» WHAT TO DO
All of the data below must be repeated exactly.

— START DATASET CONTENT —

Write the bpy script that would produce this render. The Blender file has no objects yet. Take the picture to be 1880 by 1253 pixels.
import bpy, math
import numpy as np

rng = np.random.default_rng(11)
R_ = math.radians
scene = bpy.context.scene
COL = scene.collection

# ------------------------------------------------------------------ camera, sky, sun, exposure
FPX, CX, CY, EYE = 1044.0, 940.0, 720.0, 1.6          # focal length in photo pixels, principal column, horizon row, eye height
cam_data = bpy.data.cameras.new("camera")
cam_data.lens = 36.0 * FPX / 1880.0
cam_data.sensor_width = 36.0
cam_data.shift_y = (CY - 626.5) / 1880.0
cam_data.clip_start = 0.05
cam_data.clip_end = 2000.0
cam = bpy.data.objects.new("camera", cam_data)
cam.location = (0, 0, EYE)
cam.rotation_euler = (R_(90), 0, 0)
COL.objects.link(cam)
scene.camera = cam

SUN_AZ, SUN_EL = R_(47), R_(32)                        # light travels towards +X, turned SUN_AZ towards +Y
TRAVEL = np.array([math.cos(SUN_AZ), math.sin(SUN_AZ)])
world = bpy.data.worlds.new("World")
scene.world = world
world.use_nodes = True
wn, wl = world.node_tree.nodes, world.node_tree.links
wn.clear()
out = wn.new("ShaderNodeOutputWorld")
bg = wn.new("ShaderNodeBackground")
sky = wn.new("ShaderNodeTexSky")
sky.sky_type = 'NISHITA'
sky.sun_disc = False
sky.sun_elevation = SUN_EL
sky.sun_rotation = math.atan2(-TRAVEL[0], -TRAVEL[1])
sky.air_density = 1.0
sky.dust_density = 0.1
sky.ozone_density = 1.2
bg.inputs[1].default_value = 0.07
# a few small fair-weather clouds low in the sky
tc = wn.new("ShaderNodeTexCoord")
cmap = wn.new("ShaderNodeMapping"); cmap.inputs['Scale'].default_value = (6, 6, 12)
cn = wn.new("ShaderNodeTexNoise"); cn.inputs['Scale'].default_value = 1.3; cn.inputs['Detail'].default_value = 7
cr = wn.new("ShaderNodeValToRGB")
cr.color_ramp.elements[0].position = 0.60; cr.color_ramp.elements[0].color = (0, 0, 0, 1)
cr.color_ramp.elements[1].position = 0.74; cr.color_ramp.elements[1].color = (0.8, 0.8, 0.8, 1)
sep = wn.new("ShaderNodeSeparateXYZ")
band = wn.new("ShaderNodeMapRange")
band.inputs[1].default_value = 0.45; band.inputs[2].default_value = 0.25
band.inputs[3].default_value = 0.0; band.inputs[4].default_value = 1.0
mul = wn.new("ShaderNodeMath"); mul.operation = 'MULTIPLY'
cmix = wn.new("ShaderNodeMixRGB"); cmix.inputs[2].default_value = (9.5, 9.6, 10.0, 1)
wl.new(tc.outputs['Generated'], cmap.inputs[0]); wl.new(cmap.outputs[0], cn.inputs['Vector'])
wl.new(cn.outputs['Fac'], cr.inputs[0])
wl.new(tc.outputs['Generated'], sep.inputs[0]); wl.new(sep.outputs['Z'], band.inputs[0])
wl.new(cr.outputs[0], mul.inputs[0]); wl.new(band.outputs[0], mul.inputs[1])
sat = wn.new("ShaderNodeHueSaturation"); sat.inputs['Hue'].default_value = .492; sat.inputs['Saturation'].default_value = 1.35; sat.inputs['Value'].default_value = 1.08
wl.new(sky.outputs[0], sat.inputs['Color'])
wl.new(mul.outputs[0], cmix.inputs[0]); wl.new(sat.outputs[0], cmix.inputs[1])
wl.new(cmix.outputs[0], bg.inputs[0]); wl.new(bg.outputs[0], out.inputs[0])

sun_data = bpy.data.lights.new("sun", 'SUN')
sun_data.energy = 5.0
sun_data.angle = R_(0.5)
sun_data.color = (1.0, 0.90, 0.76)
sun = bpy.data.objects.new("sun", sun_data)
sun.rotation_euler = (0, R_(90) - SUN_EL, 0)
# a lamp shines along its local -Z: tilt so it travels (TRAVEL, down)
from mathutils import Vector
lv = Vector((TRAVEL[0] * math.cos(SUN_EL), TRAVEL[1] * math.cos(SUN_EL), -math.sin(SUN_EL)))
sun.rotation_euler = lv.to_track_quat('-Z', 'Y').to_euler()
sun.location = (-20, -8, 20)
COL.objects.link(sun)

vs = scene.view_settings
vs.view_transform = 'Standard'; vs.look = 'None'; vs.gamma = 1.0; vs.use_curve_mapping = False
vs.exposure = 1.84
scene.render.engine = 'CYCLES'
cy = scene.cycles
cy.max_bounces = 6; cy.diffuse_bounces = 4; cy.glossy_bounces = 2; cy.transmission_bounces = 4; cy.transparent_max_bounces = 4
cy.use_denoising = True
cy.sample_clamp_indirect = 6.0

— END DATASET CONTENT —

» THE RESULT
Write the bpy script that would produce this render. The Blender file has no objects yet. Take the picture to be 1880 by 1253 pixels.
import bpy, math
import numpy as np

rng = np.random.default_rng(11)
R_ = math.radians
scene = bpy.context.scene
COL = scene.collection

# ------------------------------------------------------------------ camera, sky, sun, exposure
FPX, CX, CY, EYE = 1044.0, 940.0, 720.0, 1.6          # focal length in photo pixels, principal column, horizon row, eye height
cam_data = bpy.data.cameras.new("camera")
cam_data.lens = 36.0 * FPX / 1880.0
cam_data.sensor_width = 36.0
cam_data.shift_y = (CY - 626.5) / 1880.0
cam_data.clip_start = 0.05
cam_data.clip_end = 2000.0
cam = bpy.data.objects.new("camera", cam_data)
cam.location = (0, 0, EYE)
cam.rotation_euler = (R_(90), 0, 0)
COL.objects.link(cam)
scene.camera = cam

SUN_AZ, SUN_EL = R_(47), R_(32)                        # light travels towards +X, turned SUN_AZ towards +Y
TRAVEL = np.array([math.cos(SUN_AZ), math.sin(SUN_AZ)])
world = bpy.data.worlds.new("World")
scene.world = world
world.use_nodes = True
wn, wl = world.node_tree.nodes, world.node_tree.links
wn.clear()
out = wn.new("ShaderNodeOutputWorld")
bg = wn.new("ShaderNodeBackground")
sky = wn.new("ShaderNodeTexSky")
sky.sky_type = 'NISHITA'
sky.sun_disc = False
sky.sun_elevation = SUN_EL
sky.sun_rotation = math.atan2(-TRAVEL[0], -TRAVEL[1])
sky.air_density = 1.0
sky.dust_density = 0.1
sky.ozone_density = 1.2
bg.inputs[1].default_value = 0.07
# a few small fair-weather clouds low in the sky
tc = wn.new("ShaderNodeTexCoord")
cmap = wn.new("ShaderNodeMapping"); cmap.inputs['Scale'].default_value = (6, 6, 12)
cn = wn.new("ShaderNodeTexNoise"); cn.inputs['Scale'].default_value = 1.3; cn.inputs['Detail'].default_value = 7
cr = wn.new("ShaderNodeValToRGB")
cr.color_ramp.elements[0].position = 0.60; cr.color_ramp.elements[0].color = (0, 0, 0, 1)
cr.color_ramp.elements[1].position = 0.74; cr.color_ramp.elements[1].color = (0.8, 0.8, 0.8, 1)
sep = wn.new("ShaderNodeSeparateXYZ")
band = wn.new("ShaderNodeMapRange")
band.inputs[1].default_value = 0.45; band.inputs[2].default_value = 0.25
band.inputs[3].default_value = 0.0; band.inputs[4].default_value = 1.0
mul = wn.new("ShaderNodeMath"); mul.operation = 'MULTIPLY'
cmix = wn.new("ShaderNodeMixRGB"); cmix.inputs[2].default_value = (9.5, 9.6, 10.0, 1)
wl.new(tc.outputs['Generated'], cmap.inputs[0]); wl.new(cmap.outputs[0], cn.inputs['Vector'])
wl.new(cn.outputs['Fac'], cr.inputs[0])
wl.new(tc.outputs['Generated'], sep.inputs[0]); wl.new(sep.outputs['Z'], band.inputs[0])
wl.new(cr.outputs[0], mul.inputs[0]); wl.new(band.outputs[0], mul.inputs[1])
sat = wn.new("ShaderNodeHueSaturation"); sat.inputs['Hue'].default_value = .492; sat.inputs['Saturation'].default_value = 1.35; sat.inputs['Value'].default_value = 1.08
wl.new(sky.outputs[0], sat.inputs['Color'])
wl.new(mul.outputs[0], cmix.inputs[0]); wl.new(sat.outputs[0], cmix.inputs[1])
wl.new(cmix.outputs[0], bg.inputs[0]); wl.new(bg.outputs[0], out.inputs[0])

sun_data = bpy.data.lights.new("sun", 'SUN')
sun_data.energy = 5.0
sun_data.angle = R_(0.5)
sun_data.color = (1.0, 0.90, 0.76)
sun = bpy.data.objects.new("sun", sun_data)
sun.rotation_euler = (0, R_(90) - SUN_EL, 0)
# a lamp shines along its local -Z: tilt so it travels (TRAVEL, down)
from mathutils import Vector
lv = Vector((TRAVEL[0] * math.cos(SUN_EL), TRAVEL[1] * math.cos(SUN_EL), -math.sin(SUN_EL)))
sun.rotation_euler = lv.to_track_quat('-Z', 'Y').to_euler()
sun.location = (-20, -8, 20)
COL.objects.link(sun)

vs = scene.view_settings
vs.view_transform = 'Standard'; vs.look = 'None'; vs.gamma = 1.0; vs.use_curve_mapping = False
vs.exposure = 1.84
scene.render.engine = 'CYCLES'
cy = scene.cycles
cy.max_bounces = 6; cy.diffuse_bounces = 4; cy.glossy_bounces = 2; cy.transmission_bounces = 4; cy.transparent_max_bounces = 4
cy.use_denoising = True
cy.sample_clamp_indirect = 6.0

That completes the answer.